# DO THIS
Leaving the pictures aside, transcribe every line below exactly.

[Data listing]
•••
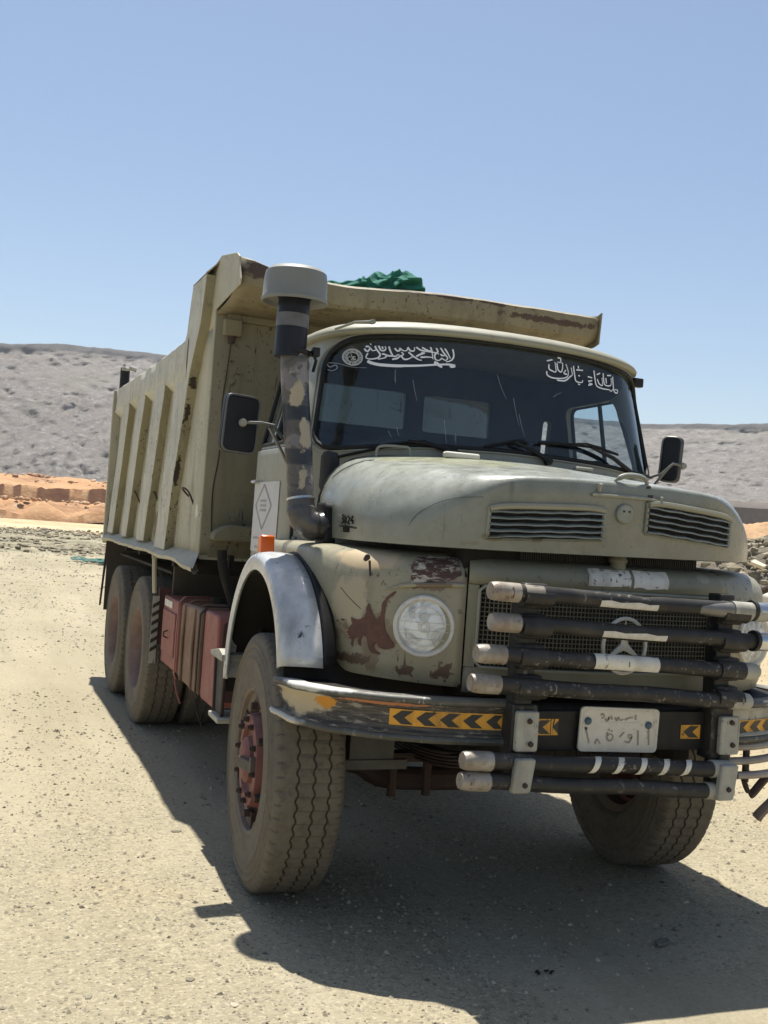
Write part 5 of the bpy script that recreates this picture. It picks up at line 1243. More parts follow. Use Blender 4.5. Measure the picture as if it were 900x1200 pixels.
bar(-.675, .95, 1.292, 1.237, Yb, .0305, True, .16, [(-.22, .07, M['white'])], chr_from=1)
bar(-.725, .53, 1.175, 1.130, Yb, .0305, True, .09, [(-.245, .045, M['whitetape'])])
bar(-.74, .50, 1.068, 1.008, Yb, .031, True, .10, [])
mb = MB(); mb.tube([(.385, Yb, 1.3745), (.55, Yb, 1.3695)], .038, 18); part(mb, 'bar_sleeve', M['pale'])
for xl, xr, a, b in ((.20, .38, 1.378, 1.374),): mb = MB(); mb.tube([(xl, Yb - .004, a), (xl + .02, Yb - .006, a), (xr, Yb - .006, b)], [.01, .026, .033], 14); part(mb, 'bar_taper_sleeve', simple('dull_steel_sleeve', (.22, .21, .19, 1), .4, .5, .3, 14), smooth=60)  # tapered dull steel sleeve on the top bar
for x in (-.505, .398):       # clamps where the bars meet the posts
    for z in (1.392, 1.278, 1.165, 1.05):
        t = (x + .5) / .9; zz = z - .03 * t
        mb = MB(); mb.box(x - .045, x + .06, -1.10, -1.045, zz - .047, zz + .047); part(mb, 'bar_clamp', M['blackbar'], bevel=.010)
        mb = MB(); mb.tube([(x - .055, Yb, zz + .001), (x + .065, Yb, zz - .003)], .0365, 18); part(mb, 'bar_clamp', M['blackbar'], smooth=60)
for zz_, x0_ in ((1.3755, .495), (1.2545, .515)):
    mb = MB(); mb.tube([(x0_, Yb, zz_), (x0_ + .02, Yb, zz_ - .001), (x0_ + .42, Yb, zz_ - .014)], [.034, .0375, .0375], 20); sl = part(mb, 'bar_end_sleeve', M['chrome'], smooth=60)
    mb = MB(); mb.tube([(x0_ - .012, Yb, zz_ + .001), (x0_ + .004, Yb, zz_)], .043, 20); part(mb, 'flange', M['blackbar'], sl, smooth=60)
for bx_, bz_ in ((.43, .835), (-.50, .93), (-.49, .845), (.42, .925), (-.53, .705), (.385, .67)):
    mb = MB(); mb.lathe([(0, -1.126), (.009, -1.126), (.011, -1.118), (.011, -1.11)], 'y', 6, (bx_, 0 if bz_ > .8 else -.048, bz_)); part(mb, 'bolt', M['rustdark'], smooth=20)
lb = bar(-.755, .43, .788, .738, -1.115, .031, True, .11)
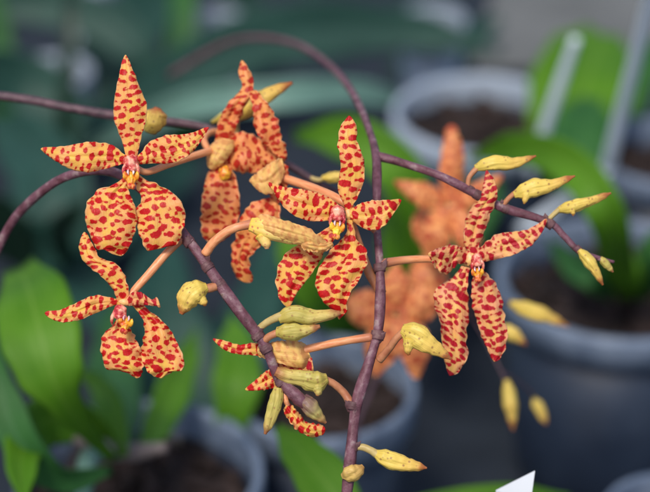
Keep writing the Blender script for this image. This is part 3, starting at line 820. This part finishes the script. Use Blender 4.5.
# flowers seen from the side and behind
f5 = flower(sc_, (222, 158, 107), [(214, 158, 109), (204, 140, 130), (216, 132, 169), (246, 143, 187)], [3.6, 3.6, 4, 4], label='slightly blurred orange flower seen from behind with a pale knob')
petal(f5, 'sepal', [(215, 142), (218, 124), (228, 104), (242, 88), (239, 74), (240.5, 61)], [(231, 144), (237, 126), (245, 106), (253, 92), (252, 76), (243.5, 60)], z=[109, 101, 96, 99, 104], mat=PET_ORANGE, ruffle=1.4)
petal(f5, 'petal', [(222, 138), (240, 132), (260, 138), (276, 148), (287, 156)], [(222, 168), (240, 172), (260, 173), (275, 168), (287, 159)], z=[107, 101, 104, 109], mat=PET_ORANGE, ruffle=1.6)
petal(f5, 'sepal', [(214, 164), (207, 176), (202, 200), (201, 224), (203, 236), (210, 244)], [(230, 164), (237, 182), (240, 206), (236, 226), (226, 238), (213, 245)], z=[104, 96, 94, 99, 107], mat=PET_ORANGE, ruffle=1.4, nu=22)
petal(f5, 'petal', [(222, 138), (211, 145), (207, 157), (208, 168)], [(234, 140), (233, 149), (225, 161), (214, 170)], z=[98, 90, 90, 96], mat=PET_BACK, cup=.7, ruffle=.5, big=.6, gap=3, label='pale yellow reverse of a petal')
V, F, uv = blob_mesh((225, 173, 96), (6, 7, 6), wob=.4); build('lip', V, F, LIPM, f5, uv=uv)
V, F, uv = join(tube_mesh([(212, 122, 195), (230, 114, 169), (248, 106, 146), (262, 99, 143), (276, 91, 146), (292, 83, 151)], [2, 5, 12, 12, 8, 6, 2], seg=24, ridge=.08, wob=.15)); b = build('bud', V, F, BUD_YELLOW, sc_, origin=P(248, 106, 146), uv=uv)
tube(b, 'bud_stalk', [(240, 112, 153), (236, 126, 174), (240, 141, 187)], [3.5, 3.5, 3.5], PEDI_GREEN)
bud(sc_, [(192, 235, 78), (184, 226, 40), (178, 222, 30)], [2, 2], PEDI, [(205, 240, 96), (194, 236, 86), (186, 231, 78)], [3, 5, 4, 2], BUD_OCHRE) if False else None

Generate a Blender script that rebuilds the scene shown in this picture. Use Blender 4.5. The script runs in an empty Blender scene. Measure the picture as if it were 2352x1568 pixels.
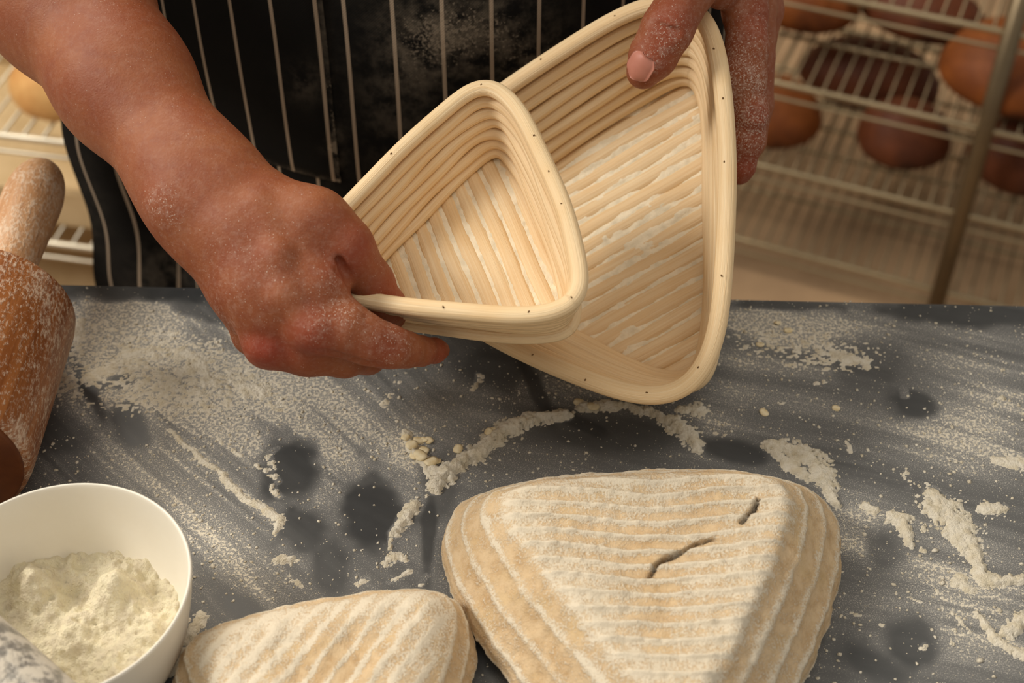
•••
# ANSWER TO THIS EXERCISE
Write part 5 of the bpy script that recreates this picture. It picks up at line 1243. More parts follow. Use Blender 4.5. Measure the picture as if it were 900x1200 pixels.
bar(-.675, .95, 1.292, 1.237, Yb, .0305, True, .16, [(-.22, .07, M['white'])], chr_from=1)
bar(-.725, .53, 1.175, 1.130, Yb, .0305, True, .09, [(-.245, .045, M['whitetape'])])
bar(-.74, .50, 1.068, 1.008, Yb, .031, True, .10, [])
mb = MB(); mb.tube([(.385, Yb, 1.3745), (.55, Yb, 1.3695)], .038, 18); part(mb, 'bar_sleeve', M['pale'])
for xl, xr, a, b in ((.20, .38, 1.378, 1.374),): mb = MB(); mb.tube([(xl, Yb - .004, a), (xl + .02, Yb - .006, a), (xr, Yb - .006, b)], [.01, .026, .033], 14); part(mb, 'bar_taper_sleeve', simple('dull_steel_sleeve', (.22, .21, .19, 1), .4, .5, .3, 14), smooth=60)  # tapered dull steel sleeve on the top bar
for x in (-.505, .398):       # clamps where the bars meet the posts
    for z in (1.392, 1.278, 1.165, 1.05):
        t = (x + .5) / .9; zz = z - .03 * t
        mb = MB(); mb.box(x - .045, x + .06, -1.10, -1.045, zz - .047, zz + .047); part(mb, 'bar_clamp', M['blackbar'], bevel=.010)
        mb = MB(); mb.tube([(x - .055, Yb, zz + .001), (x + .065, Yb, zz - .003)], .0365, 18); part(mb, 'bar_clamp', M['blackbar'], smooth=60)
for zz_, x0_ in ((1.3755, .495), (1.2545, .515)):
    mb = MB(); mb.tube([(x0_, Yb, zz_), (x0_ + .02, Yb, zz_ - .001), (x0_ + .42, Yb, zz_ - .014)], [.034, .0375, .0375], 20); sl = part(mb, 'bar_end_sleeve', M['chrome'], smooth=60)
    mb = MB(); mb.tube([(x0_ - .012, Yb, zz_ + .001), (x0_ + .004, Yb, zz_)], .043, 20); part(mb, 'flange', M['blackbar'], sl, smooth=60)
for bx_, bz_ in ((.43, .835), (-.50, .93), (-.49, .845), (.42, .925), (-.53, .705), (.385, .67)):
    mb = MB(); mb.lathe([(0, -1.126), (.009, -1.126), (.011, -1.118), (.011, -1.11)], 'y', 6, (bx_, 0 if bz_ > .8 else -.048, bz_)); part(mb, 'bolt', M['rustdark'], smooth=20)
lb = bar(-.755, .43, .788, .738, -1.115, .031, True, .11)
Keep writing the Blender script for this image. This is part 3, starting at line 820. This part finishes the script. Use Blender 4.5.
# flowers seen from the side and behind
f5 = flower(sc_, (222, 158, 107), [(214, 158, 109), (204, 140, 130), (216, 132, 169), (246, 143, 187)], [3.6, 3.6, 4, 4], label='slightly blurred orange flower seen from behind with a pale knob')
petal(f5, 'sepal', [(215, 142), (218, 124), (228, 104), (242, 88), (239, 74), (240.5, 61)], [(231, 144), (237, 126), (245, 106), (253, 92), (252, 76), (243.5, 60)], z=[109, 101, 96, 99, 104], mat=PET_ORANGE, ruffle=1.4)
petal(f5, 'petal', [(222, 138), (240, 132), (260, 138), (276, 148), (287, 156)], [(222, 168), (240, 172), (260, 173), (275, 168), (287, 159)], z=[107, 101, 104, 109], mat=PET_ORANGE, ruffle=1.6)
petal(f5, 'sepal', [(214, 164), (207, 176), (202, 200), (201, 224), (203, 236), (210, 244)], [(230, 164), (237, 182), (240, 206), (236, 226), (226, 238), (213, 245)], z=[104, 96, 94, 99, 107], mat=PET_ORANGE, ruffle=1.4, nu=22)
petal(f5, 'petal', [(222, 138), (211, 145), (207, 157), (208, 168)], [(234, 140), (233, 149), (225, 161), (214, 170)], z=[98, 90, 90, 96], mat=PET_BACK, cup=.7, ruffle=.5, big=.6, gap=3, label='pale yellow reverse of a petal')
V, F, uv = blob_mesh((225, 173, 96), (6, 7, 6), wob=.4); build('lip', V, F, LIPM, f5, uv=uv)
V, F, uv = join(tube_mesh([(212, 122, 195), (230, 114, 169), (248, 106, 146), (262, 99, 143), (276, 91, 146), (292, 83, 151)], [2, 5, 12, 12, 8, 6, 2], seg=24, ridge=.08, wob=.15)); b = build('bud', V, F, BUD_YELLOW, sc_, origin=P(248, 106, 146), uv=uv)
tube(b, 'bud_stalk', [(240, 112, 153), (236, 126, 174), (240, 141, 187)], [3.5, 3.5, 3.5], PEDI_GREEN)
bud(sc_, [(192, 235, 78), (184, 226, 40), (178, 222, 30)], [2, 2], PEDI, [(205, 240, 96), (194, 236, 86), (186, 231, 78)], [3, 5, 4, 2], BUD_OCHRE) if False else None

Generate a Blender script that rebuilds the scene shown in this picture. Use Blender 4.5. The script runs in an empty Blender scene. Measure the picture as if it were 2352x1568 pixels.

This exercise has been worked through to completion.